Can a int16_t to int conversation result in implementation-defined behavior?

Question

In section 7.18.1.1 paragraph 1 of the C99 standard:

The typedef name intN_t designates a signed integer type with width N , no padding bits, and a two's complement representation.

According to the C99 standard, exact-width signed integer types are required to have a two's complement representation. This means, for example, int8_t has a minimum value of -128 as opposed to the one's complement minimum value of -127 .

Section 6.2.6.2 paragraph 2 allows the implementation to decide whether to interpret a sign bit as sign and magnitude , two's complement , or one's complement :

If the sign bit is one, the value shall be modified in one of the following ways:
— the corresponding value with sign bit 0 is negated ( sign and magnitude );
— the sign bit has the value -(2 ^N ) ( two's complement );
— the sign bit has the value -(2 ^N - 1) ( ones' complement ).

The distinct between the methods is important because the minimum value of an integer in two's complement ( -128 ) can be outside the range of values representable in ones' complement ( -127 to 127 ).

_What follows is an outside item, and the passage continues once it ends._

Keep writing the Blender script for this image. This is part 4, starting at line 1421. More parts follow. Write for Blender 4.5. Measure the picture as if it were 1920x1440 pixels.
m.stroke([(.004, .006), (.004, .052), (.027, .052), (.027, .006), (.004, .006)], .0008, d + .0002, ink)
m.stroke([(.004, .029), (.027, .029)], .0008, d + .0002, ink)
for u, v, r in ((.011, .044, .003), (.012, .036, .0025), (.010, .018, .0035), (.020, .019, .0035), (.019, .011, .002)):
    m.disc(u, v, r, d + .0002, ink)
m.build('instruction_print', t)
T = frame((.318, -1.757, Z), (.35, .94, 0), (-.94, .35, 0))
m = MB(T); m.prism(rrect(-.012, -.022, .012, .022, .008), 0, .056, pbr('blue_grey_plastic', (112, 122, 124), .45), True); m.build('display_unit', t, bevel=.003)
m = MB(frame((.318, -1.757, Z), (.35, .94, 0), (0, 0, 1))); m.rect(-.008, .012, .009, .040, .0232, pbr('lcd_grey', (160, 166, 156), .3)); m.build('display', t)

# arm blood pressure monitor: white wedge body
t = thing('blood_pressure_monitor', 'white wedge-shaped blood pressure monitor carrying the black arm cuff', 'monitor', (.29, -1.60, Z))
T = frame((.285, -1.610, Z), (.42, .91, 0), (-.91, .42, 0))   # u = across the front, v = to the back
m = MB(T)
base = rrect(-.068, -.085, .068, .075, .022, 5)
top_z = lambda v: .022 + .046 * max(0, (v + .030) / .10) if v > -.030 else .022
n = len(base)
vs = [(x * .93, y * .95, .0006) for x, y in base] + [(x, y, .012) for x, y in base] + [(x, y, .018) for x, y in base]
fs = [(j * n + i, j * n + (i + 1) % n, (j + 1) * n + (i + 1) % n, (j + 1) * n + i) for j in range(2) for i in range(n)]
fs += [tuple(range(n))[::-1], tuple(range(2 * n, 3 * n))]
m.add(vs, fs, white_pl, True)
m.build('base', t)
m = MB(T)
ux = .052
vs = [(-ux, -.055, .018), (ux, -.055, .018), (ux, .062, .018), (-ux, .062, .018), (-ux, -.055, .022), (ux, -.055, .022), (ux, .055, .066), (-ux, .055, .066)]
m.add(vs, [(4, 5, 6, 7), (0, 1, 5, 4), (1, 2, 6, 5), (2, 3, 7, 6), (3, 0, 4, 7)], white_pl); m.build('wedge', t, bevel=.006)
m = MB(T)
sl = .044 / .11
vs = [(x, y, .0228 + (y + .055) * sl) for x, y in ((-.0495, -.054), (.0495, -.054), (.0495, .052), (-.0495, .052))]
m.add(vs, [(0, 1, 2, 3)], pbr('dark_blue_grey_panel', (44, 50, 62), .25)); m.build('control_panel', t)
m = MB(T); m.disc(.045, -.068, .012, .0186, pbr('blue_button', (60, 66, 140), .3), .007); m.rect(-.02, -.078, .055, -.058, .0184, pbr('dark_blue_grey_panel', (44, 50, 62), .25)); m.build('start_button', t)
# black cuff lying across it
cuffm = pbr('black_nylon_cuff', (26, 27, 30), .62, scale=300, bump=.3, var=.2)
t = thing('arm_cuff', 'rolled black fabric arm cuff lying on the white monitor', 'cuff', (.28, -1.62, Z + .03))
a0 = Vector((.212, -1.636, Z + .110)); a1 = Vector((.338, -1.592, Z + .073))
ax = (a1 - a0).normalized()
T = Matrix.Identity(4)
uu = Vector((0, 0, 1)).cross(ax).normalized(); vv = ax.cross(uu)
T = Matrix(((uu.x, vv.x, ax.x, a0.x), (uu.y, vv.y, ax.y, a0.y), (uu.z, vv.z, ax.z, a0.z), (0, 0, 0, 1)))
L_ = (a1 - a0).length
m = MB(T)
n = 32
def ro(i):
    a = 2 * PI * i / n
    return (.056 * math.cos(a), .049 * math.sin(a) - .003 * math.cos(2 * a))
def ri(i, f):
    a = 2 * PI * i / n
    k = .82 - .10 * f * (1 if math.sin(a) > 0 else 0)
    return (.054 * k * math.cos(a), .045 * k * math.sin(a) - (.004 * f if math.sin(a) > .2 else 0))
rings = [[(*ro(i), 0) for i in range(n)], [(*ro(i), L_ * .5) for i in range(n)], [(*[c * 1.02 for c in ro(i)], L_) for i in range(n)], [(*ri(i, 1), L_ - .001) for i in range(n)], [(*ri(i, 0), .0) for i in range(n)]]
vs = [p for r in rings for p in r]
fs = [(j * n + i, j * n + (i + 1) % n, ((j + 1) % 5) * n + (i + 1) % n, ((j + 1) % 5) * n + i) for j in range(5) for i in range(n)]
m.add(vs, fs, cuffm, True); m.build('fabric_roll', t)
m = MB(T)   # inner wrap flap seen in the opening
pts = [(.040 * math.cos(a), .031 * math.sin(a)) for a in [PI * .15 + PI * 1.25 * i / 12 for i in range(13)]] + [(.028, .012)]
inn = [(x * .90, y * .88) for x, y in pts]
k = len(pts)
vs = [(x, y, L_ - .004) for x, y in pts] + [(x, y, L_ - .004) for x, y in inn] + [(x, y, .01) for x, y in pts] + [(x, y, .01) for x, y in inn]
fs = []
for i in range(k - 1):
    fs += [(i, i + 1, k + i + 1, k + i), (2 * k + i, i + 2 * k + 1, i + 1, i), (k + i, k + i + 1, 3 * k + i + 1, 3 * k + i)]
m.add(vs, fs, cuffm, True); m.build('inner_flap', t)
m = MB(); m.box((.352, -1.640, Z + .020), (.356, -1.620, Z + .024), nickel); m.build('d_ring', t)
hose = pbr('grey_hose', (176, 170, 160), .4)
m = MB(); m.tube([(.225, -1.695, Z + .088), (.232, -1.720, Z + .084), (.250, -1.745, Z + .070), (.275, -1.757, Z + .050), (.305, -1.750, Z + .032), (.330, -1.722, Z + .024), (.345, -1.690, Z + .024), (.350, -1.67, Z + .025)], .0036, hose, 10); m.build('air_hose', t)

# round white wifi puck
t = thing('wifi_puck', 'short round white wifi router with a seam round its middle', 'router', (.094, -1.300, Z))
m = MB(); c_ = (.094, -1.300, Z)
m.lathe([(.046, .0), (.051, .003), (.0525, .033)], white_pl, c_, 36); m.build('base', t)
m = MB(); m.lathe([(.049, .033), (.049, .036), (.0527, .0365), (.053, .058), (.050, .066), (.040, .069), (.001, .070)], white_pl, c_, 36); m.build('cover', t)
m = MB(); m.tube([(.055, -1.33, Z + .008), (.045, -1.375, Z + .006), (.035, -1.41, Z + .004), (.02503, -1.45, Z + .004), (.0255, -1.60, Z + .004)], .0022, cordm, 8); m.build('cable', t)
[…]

Suppose an implementation defines the int types as having ones' complement representation, while the int16_t type has two's complement representation as guaranteed by the C99 standard.

int16_t foo = -32768;
int bar = foo;

In this case, would the conversion from int16_t to int cause implementation-defined behavior since the value held by foo is outside the range of values representable by bar ?

Answer 1

Yes.

Specifically, the conversion would yield an implementation-defined result. (For any value other than -32768 , the result and the behavior would be well defined.) Or the conversion could raise an implementation-defined signal, but I don't know of any implementations that do that.

Reference for the conversion rules: N1570 6.3.1.3p3:

Otherwise, the new type is signed and the value cannot be represented in it; either the result is implementation-defined or an implementation-defined signal is raised.

This can only happen if:

• int is 16-bits (more precisely, has 15 value bits, 1 sign bit, and 0 or more padding bits)
• int uses one's-complement or sign-and magnitude
• The implementation also supports two's-complement (otherwise it just won't define int16_t ).

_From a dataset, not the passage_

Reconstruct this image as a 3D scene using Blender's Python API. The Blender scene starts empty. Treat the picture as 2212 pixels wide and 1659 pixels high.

I'd be surprised to see an implementation that meets these criteria. It would have to support both two's-complement and either one's complement or sign-and-magnitude, and it would have to chose one of the latter for type int . (Perhaps a non-two's-complement implementation might support two's-complement in software, just for the sake of being able to define int16_t .)

If you're concerned about this possibility, you might consider adding this to one of your header files:

#include <limits.h>
#include <stdint.h>

#if !defined(INT16_MIN)
#error "int16_t is not defined"
#elif INT_MIN > INT16_MIN
#error "Sorry, I just can't cope with this weird implementation"
#endif

The #error s are not likely to trigger on any sane real-world implementation.